• Exercise requirements: Print, without altering anything, the lines from the one that holds "Write part 3" to the one that holds "tag(s.build('split_wood', M['oldwood'], None), 'pale", inclusive. No other lines belong in the output.
--- Data provided ---
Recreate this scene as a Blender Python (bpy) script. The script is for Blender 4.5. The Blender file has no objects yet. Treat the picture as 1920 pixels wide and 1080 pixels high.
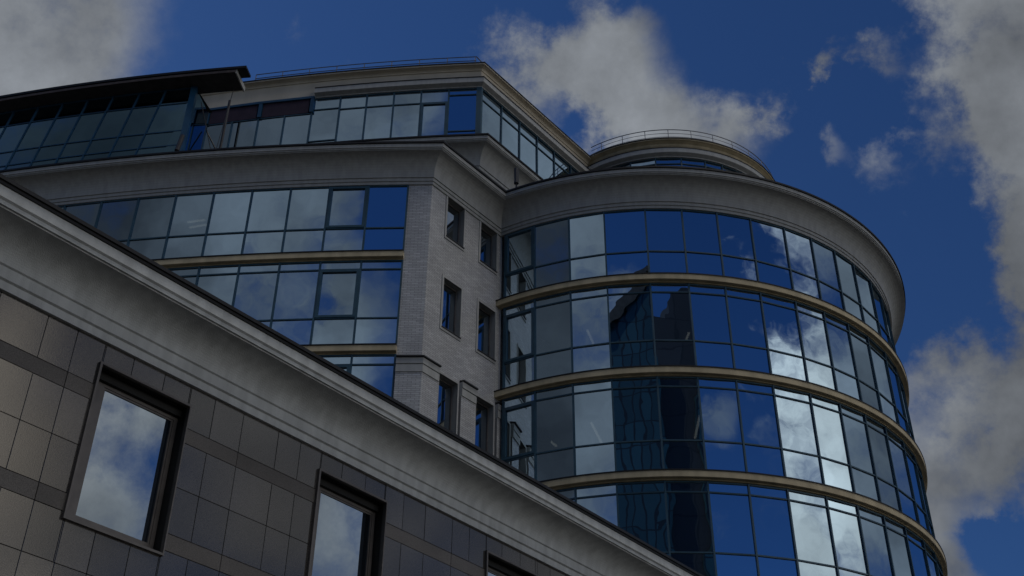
---
--- Data provided ---
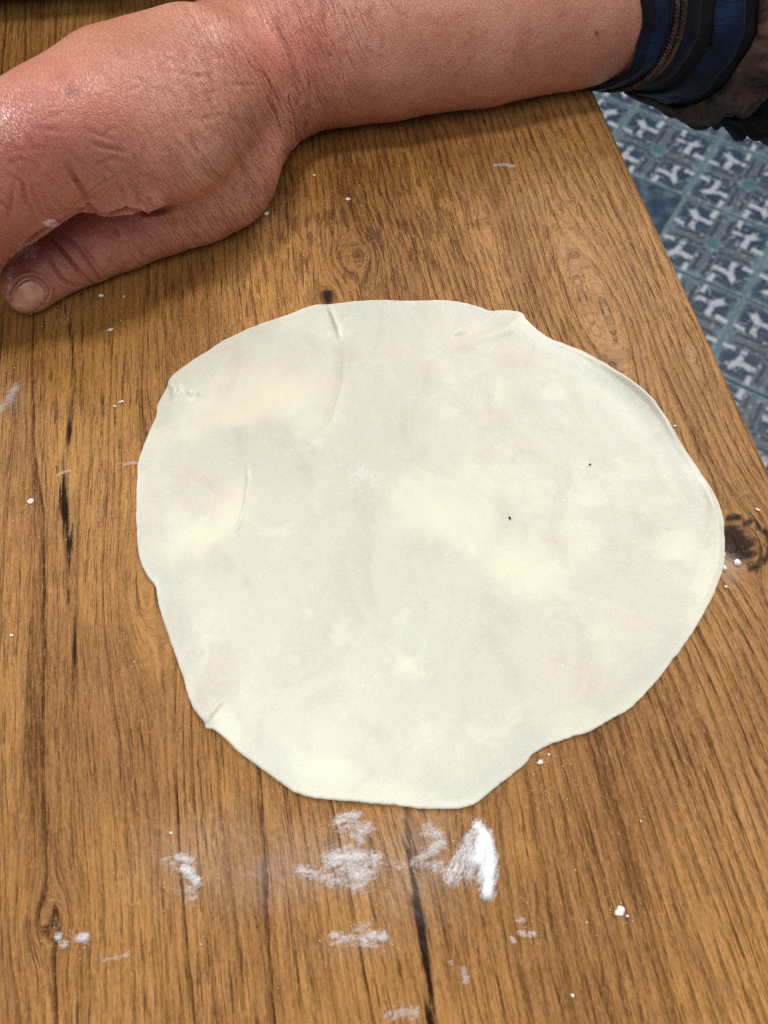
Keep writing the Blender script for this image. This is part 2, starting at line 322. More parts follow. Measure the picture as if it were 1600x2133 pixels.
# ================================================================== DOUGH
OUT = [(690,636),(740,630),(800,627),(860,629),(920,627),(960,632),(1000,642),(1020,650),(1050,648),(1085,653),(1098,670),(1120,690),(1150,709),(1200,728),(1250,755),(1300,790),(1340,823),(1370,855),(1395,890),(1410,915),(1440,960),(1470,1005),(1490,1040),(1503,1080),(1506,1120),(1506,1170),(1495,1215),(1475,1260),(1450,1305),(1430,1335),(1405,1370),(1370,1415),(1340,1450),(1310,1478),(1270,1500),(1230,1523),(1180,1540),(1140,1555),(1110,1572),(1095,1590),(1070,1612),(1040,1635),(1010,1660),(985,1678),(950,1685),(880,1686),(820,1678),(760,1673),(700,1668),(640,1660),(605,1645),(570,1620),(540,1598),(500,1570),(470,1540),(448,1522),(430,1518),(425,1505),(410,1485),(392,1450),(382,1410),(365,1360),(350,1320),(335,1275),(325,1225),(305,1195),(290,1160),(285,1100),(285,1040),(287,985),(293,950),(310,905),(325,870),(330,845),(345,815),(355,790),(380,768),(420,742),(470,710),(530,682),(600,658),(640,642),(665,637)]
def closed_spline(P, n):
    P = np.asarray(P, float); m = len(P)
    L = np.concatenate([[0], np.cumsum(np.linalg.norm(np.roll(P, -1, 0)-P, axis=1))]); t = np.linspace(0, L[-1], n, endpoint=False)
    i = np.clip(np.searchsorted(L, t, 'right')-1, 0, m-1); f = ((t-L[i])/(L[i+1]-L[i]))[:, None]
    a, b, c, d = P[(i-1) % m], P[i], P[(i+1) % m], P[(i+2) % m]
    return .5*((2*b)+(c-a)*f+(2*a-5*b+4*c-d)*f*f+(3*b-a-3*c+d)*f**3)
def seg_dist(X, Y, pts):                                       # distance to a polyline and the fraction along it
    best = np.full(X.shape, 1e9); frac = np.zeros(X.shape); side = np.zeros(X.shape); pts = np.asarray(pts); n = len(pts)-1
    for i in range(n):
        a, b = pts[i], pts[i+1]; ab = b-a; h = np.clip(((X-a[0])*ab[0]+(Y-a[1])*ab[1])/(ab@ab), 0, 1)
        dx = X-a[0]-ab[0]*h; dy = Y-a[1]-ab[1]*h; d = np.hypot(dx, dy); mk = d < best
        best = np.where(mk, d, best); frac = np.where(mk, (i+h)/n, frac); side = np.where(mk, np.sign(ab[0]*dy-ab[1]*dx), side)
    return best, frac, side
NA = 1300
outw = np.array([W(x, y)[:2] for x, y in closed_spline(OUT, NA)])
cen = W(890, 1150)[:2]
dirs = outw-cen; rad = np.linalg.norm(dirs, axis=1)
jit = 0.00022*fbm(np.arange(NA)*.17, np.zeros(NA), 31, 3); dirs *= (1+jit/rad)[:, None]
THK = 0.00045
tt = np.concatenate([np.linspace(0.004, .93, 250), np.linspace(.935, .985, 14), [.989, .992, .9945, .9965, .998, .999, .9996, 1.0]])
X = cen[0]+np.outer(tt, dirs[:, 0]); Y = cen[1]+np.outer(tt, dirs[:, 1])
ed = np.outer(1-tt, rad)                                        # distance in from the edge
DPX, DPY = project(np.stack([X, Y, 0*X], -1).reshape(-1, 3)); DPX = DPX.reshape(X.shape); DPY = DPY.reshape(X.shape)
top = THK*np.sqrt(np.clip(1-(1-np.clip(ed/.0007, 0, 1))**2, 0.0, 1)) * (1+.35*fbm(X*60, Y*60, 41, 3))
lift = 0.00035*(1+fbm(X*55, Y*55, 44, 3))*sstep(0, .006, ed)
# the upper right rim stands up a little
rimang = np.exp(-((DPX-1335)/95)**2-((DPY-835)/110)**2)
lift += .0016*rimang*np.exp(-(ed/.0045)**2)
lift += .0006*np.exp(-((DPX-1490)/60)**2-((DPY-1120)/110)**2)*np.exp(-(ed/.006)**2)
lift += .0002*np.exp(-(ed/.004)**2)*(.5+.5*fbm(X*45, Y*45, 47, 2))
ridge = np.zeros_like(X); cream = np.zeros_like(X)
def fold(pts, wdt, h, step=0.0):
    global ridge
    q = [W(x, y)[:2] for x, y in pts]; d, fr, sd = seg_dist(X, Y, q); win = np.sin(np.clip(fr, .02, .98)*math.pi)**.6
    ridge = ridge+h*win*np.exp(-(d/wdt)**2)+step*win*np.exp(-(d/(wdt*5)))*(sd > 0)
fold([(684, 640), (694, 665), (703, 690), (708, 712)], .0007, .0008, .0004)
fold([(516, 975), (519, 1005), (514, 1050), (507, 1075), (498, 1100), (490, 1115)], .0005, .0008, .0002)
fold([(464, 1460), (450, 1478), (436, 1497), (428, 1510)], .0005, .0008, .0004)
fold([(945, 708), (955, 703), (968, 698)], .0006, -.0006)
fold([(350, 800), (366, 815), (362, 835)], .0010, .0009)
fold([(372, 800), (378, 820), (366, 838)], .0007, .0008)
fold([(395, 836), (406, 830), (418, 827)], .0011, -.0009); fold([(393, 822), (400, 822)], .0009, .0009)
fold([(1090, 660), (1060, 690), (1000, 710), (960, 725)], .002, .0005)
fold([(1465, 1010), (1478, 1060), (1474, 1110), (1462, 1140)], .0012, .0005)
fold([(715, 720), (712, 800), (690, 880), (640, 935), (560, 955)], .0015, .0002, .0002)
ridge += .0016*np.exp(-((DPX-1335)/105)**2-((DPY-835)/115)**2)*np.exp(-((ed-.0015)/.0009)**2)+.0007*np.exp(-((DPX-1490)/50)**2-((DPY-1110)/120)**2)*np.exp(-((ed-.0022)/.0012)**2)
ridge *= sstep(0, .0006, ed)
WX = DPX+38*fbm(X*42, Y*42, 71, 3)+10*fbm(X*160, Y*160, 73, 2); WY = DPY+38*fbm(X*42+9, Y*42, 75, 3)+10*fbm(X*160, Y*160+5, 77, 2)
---
--- Data provided ---
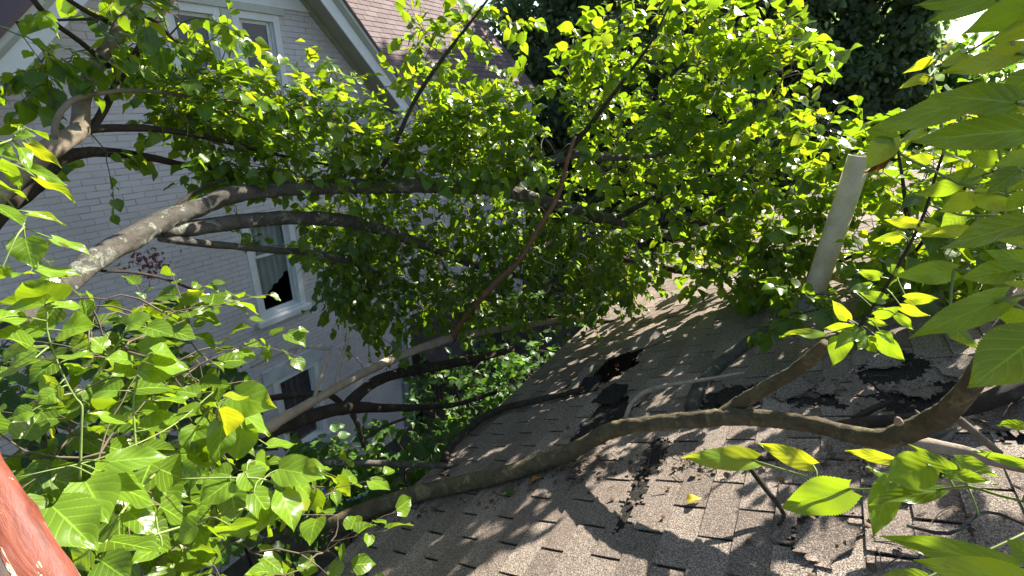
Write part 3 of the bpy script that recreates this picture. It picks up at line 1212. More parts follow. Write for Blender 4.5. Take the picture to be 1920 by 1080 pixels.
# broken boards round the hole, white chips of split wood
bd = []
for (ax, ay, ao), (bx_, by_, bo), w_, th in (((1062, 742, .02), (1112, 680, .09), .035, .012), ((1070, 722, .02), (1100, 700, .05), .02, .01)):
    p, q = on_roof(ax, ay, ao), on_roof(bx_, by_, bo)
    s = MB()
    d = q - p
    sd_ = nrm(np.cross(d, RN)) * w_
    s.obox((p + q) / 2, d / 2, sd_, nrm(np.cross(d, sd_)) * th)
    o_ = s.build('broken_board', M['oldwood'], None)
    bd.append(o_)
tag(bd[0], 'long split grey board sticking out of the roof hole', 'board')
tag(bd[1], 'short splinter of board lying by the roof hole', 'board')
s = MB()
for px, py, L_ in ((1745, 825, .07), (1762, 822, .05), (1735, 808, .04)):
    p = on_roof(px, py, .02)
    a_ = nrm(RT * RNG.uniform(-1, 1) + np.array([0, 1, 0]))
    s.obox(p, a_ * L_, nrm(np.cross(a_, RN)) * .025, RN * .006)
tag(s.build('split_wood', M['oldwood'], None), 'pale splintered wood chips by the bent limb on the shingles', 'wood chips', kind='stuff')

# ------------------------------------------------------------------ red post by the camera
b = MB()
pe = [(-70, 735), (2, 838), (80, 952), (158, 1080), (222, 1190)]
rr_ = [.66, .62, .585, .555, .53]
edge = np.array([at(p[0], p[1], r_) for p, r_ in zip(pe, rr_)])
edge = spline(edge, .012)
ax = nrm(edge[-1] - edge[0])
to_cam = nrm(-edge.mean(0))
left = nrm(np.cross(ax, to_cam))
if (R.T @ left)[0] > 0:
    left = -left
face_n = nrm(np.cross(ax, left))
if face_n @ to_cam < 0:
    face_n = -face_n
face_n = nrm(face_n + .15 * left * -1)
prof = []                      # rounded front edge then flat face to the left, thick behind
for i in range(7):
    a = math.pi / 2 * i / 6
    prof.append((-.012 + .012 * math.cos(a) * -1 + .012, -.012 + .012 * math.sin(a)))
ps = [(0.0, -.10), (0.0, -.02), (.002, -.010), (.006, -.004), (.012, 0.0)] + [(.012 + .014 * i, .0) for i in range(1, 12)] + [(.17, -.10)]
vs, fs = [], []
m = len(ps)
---
• Response for this exercise:
Write part 3 of the bpy script that recreates this picture. It picks up at line 1212. More parts follow. Write for Blender 4.5. Take the picture to be 1920 by 1080 pixels.
# broken boards round the hole, white chips of split wood
bd = []
for (ax, ay, ao), (bx_, by_, bo), w_, th in (((1062, 742, .02), (1112, 680, .09), .035, .012), ((1070, 722, .02), (1100, 700, .05), .02, .01)):
    p, q = on_roof(ax, ay, ao), on_roof(bx_, by_, bo)
    s = MB()
    d = q - p
    sd_ = nrm(np.cross(d, RN)) * w_
    s.obox((p + q) / 2, d / 2, sd_, nrm(np.cross(d, sd_)) * th)
    o_ = s.build('broken_board', M['oldwood'], None)
    bd.append(o_)
tag(bd[0], 'long split grey board sticking out of the roof hole', 'board')
tag(bd[1], 'short splinter of board lying by the roof hole', 'board')
s = MB()
for px, py, L_ in ((1745, 825, .07), (1762, 822, .05), (1735, 808, .04)):
    p = on_roof(px, py, .02)
    a_ = nrm(RT * RNG.uniform(-1, 1) + np.array([0, 1, 0]))
    s.obox(p, a_ * L_, nrm(np.cross(a_, RN)) * .025, RN * .006)
tag(s.build('split_wood', M['oldwood'], None), 'pale splintered wood chips by the bent limb on the shingles', 'wood chips', kind='stuff')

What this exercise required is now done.